[Task objective] Exactly the lines from the one that contains "Write the bpy" to the one that contains "return (f(r), f(g), f(b), 1.0)", both lines included, should be copied, and no others.
──────── Stored records ────────
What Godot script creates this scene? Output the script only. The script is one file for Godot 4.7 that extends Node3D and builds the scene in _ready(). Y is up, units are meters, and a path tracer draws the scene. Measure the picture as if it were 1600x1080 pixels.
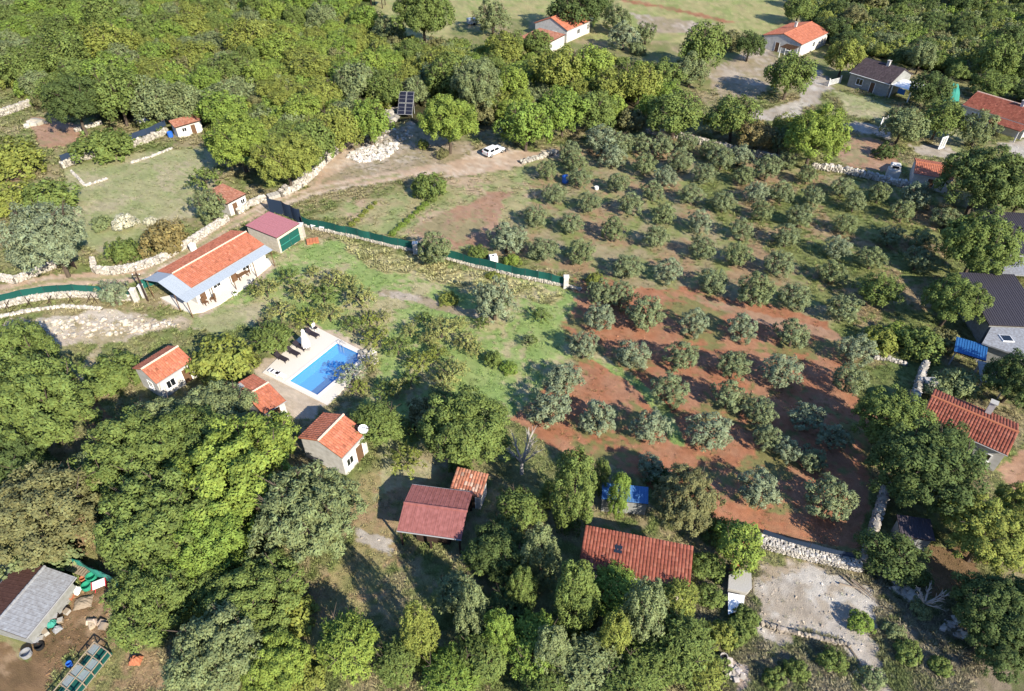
────────
──────── Stored records ────────
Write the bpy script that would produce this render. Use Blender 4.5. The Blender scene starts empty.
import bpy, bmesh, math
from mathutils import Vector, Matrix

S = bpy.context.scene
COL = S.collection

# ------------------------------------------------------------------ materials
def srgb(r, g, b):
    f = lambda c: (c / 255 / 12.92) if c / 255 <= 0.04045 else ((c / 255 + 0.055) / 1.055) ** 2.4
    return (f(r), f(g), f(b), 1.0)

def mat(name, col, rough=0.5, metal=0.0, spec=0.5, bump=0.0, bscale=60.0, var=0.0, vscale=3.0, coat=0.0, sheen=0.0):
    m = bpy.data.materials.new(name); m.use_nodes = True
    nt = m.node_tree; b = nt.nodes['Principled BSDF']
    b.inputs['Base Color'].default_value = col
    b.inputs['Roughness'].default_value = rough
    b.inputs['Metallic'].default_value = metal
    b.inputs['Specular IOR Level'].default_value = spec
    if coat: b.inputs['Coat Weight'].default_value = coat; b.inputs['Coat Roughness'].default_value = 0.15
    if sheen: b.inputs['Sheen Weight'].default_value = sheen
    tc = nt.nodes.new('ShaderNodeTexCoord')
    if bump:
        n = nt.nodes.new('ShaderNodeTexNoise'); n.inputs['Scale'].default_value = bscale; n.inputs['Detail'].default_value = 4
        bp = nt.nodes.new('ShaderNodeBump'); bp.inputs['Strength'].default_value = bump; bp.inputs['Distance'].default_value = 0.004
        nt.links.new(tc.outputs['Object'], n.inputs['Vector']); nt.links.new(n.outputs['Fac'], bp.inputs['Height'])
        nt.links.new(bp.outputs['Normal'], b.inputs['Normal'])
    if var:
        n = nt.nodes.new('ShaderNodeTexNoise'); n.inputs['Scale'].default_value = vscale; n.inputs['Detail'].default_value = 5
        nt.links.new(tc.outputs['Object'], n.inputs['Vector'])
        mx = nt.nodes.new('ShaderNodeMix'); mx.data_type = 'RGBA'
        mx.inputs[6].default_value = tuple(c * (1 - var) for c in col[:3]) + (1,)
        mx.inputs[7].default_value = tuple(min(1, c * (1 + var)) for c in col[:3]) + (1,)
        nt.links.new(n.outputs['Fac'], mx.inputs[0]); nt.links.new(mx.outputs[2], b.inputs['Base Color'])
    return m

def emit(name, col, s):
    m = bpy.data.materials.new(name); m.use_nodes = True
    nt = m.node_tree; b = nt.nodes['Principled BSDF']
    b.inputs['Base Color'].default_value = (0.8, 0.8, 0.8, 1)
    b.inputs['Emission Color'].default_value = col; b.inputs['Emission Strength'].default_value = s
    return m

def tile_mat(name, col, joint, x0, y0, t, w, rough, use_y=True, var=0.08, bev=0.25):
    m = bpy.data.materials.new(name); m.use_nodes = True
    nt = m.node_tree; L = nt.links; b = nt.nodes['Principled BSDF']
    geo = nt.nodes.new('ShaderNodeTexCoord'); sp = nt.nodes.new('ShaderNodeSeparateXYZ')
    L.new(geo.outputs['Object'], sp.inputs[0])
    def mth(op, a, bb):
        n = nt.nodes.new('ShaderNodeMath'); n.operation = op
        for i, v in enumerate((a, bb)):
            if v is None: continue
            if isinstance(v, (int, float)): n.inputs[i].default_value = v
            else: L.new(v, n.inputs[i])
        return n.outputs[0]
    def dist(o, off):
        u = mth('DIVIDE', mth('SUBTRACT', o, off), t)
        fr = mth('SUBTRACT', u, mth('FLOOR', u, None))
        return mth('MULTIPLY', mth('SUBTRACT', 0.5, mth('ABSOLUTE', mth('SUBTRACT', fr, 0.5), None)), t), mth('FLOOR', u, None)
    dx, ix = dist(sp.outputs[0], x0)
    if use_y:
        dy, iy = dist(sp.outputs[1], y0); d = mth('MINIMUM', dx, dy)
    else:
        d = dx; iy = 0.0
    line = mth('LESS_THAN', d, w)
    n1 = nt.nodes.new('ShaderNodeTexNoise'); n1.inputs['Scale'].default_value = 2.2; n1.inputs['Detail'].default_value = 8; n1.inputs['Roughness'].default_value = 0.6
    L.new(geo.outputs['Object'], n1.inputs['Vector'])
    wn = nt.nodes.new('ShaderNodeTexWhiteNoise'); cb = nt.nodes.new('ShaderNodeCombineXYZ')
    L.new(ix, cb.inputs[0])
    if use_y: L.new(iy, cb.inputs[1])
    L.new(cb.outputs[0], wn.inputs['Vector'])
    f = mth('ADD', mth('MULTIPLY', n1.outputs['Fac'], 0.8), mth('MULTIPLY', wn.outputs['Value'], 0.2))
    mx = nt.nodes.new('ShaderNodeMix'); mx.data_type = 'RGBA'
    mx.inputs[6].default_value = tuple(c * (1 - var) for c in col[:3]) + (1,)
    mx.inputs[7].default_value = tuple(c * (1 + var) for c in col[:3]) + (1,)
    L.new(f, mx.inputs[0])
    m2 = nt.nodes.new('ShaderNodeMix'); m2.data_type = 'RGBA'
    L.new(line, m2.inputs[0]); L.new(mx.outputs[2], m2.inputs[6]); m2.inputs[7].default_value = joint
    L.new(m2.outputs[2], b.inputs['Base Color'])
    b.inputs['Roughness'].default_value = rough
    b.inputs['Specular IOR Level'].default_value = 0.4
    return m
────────
[Solution]
Write the bpy script that would produce this render. Use Blender 4.5. The Blender scene starts empty.
import bpy, bmesh, math
from mathutils import Vector, Matrix

S = bpy.context.scene
COL = S.collection

# ------------------------------------------------------------------ materials
def srgb(r, g, b):
    f = lambda c: (c / 255 / 12.92) if c / 255 <= 0.04045 else ((c / 255 + 0.055) / 1.055) ** 2.4
    return (f(r), f(g), f(b), 1.0)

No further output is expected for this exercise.